▶ [Requirement]
Where the string "parts" occurs in the material below, report the whole line.
++++++
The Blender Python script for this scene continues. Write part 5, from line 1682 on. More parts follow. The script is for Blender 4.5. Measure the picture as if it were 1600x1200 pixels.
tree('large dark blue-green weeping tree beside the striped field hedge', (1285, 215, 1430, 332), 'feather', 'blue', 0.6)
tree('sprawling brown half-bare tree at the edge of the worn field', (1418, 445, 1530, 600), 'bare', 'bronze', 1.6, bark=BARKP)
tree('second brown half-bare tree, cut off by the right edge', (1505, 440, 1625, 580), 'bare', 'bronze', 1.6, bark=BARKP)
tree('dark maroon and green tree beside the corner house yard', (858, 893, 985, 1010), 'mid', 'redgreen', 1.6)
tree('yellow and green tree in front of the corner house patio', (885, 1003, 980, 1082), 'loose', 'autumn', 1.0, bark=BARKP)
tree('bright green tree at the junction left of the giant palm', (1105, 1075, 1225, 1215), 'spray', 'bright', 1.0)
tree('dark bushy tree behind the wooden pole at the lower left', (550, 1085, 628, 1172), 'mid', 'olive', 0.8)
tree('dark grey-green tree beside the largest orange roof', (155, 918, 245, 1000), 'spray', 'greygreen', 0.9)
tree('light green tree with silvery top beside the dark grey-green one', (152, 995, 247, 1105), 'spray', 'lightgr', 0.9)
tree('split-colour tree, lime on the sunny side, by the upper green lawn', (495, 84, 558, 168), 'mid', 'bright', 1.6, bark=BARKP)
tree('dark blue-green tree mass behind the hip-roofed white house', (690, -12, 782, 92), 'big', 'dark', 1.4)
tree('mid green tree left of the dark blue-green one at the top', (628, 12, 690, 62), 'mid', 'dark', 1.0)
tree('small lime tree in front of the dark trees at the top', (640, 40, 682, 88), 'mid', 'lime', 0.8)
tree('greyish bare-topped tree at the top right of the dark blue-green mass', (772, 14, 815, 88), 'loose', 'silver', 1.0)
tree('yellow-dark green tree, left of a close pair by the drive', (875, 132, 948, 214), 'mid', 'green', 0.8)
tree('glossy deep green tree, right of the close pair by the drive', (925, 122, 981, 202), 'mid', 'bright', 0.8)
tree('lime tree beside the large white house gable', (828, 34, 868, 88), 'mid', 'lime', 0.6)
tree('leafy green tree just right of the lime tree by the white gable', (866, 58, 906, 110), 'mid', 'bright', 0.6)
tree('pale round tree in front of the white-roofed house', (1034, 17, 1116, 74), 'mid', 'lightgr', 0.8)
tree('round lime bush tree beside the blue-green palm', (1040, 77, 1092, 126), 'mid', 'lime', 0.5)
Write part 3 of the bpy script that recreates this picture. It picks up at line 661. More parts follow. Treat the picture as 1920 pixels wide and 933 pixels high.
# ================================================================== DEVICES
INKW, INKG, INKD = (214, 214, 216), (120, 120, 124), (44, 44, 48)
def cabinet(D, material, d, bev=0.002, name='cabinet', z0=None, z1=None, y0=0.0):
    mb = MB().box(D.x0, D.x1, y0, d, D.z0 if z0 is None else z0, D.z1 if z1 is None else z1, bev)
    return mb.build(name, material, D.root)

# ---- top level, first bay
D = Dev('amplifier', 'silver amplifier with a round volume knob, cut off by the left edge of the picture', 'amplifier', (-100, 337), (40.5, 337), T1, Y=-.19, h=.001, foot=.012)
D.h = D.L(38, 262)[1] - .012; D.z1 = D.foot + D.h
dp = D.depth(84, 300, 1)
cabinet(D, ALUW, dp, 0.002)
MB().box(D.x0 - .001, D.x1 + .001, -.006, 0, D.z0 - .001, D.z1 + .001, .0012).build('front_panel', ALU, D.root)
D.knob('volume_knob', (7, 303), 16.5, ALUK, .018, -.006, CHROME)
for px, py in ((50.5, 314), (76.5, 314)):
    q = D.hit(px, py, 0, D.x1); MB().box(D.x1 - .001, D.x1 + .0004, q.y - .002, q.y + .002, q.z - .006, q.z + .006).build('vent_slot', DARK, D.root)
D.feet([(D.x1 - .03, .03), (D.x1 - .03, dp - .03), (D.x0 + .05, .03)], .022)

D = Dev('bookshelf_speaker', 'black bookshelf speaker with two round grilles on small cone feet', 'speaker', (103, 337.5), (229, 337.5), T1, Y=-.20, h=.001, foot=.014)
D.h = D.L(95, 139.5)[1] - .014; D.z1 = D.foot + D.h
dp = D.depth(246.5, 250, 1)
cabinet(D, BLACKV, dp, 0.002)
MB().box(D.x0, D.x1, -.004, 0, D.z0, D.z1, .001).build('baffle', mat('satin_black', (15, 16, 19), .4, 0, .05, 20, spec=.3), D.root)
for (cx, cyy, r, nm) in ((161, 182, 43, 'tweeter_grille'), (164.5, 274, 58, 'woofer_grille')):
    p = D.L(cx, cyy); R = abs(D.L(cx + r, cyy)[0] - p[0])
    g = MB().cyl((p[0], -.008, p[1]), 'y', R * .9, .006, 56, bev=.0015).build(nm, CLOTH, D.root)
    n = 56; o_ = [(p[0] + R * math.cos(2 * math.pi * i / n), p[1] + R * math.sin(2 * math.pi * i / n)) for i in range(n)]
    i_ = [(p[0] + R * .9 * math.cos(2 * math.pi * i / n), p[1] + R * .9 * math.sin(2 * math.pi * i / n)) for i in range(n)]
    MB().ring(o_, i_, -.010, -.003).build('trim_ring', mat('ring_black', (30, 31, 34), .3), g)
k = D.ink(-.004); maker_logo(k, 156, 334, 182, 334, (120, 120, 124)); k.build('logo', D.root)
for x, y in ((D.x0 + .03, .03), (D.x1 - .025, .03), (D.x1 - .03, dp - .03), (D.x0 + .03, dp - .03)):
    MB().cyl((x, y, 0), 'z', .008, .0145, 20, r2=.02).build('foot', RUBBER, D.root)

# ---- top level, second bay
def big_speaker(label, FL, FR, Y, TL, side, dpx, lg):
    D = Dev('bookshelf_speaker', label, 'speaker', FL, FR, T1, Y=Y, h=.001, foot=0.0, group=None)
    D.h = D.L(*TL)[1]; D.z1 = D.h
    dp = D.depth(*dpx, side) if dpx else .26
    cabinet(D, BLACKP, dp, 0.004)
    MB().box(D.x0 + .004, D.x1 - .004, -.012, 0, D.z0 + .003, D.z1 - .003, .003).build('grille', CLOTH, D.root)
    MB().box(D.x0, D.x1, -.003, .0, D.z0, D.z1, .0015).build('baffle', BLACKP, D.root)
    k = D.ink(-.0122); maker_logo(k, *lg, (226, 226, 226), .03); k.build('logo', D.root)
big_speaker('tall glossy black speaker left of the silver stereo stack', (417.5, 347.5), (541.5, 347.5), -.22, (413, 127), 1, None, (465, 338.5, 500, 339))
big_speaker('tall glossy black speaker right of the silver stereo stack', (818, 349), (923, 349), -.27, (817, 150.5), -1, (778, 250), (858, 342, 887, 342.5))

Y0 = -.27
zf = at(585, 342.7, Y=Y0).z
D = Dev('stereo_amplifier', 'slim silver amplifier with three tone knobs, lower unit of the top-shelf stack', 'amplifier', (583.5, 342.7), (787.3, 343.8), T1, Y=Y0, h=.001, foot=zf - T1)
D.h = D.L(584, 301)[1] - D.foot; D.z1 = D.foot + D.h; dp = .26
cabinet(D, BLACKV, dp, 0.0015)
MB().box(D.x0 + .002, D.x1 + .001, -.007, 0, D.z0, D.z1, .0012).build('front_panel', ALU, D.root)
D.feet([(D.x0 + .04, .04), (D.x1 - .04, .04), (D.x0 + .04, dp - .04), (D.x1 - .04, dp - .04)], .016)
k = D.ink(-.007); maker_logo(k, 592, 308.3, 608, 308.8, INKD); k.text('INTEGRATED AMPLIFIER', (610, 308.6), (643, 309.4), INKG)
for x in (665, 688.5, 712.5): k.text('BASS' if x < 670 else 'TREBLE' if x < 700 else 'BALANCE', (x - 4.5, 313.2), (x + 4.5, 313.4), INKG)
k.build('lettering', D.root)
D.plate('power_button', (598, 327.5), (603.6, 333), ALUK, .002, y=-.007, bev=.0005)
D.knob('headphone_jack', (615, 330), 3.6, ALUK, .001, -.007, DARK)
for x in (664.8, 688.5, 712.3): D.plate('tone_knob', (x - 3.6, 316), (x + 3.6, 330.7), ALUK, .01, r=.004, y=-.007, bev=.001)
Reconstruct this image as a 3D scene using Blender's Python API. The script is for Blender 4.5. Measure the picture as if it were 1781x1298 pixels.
++++++
▶ [Expected answer]
The Blender Python script for this scene continues. Write part 5, from line 1682 on. More parts follow. The script is for Blender 4.5. Measure the picture as if it were 1600x1200 pixels.
Write part 3 of the bpy script that recreates this picture. It picks up at line 661. More parts follow. Treat the picture as 1920 pixels wide and 933 pixels high.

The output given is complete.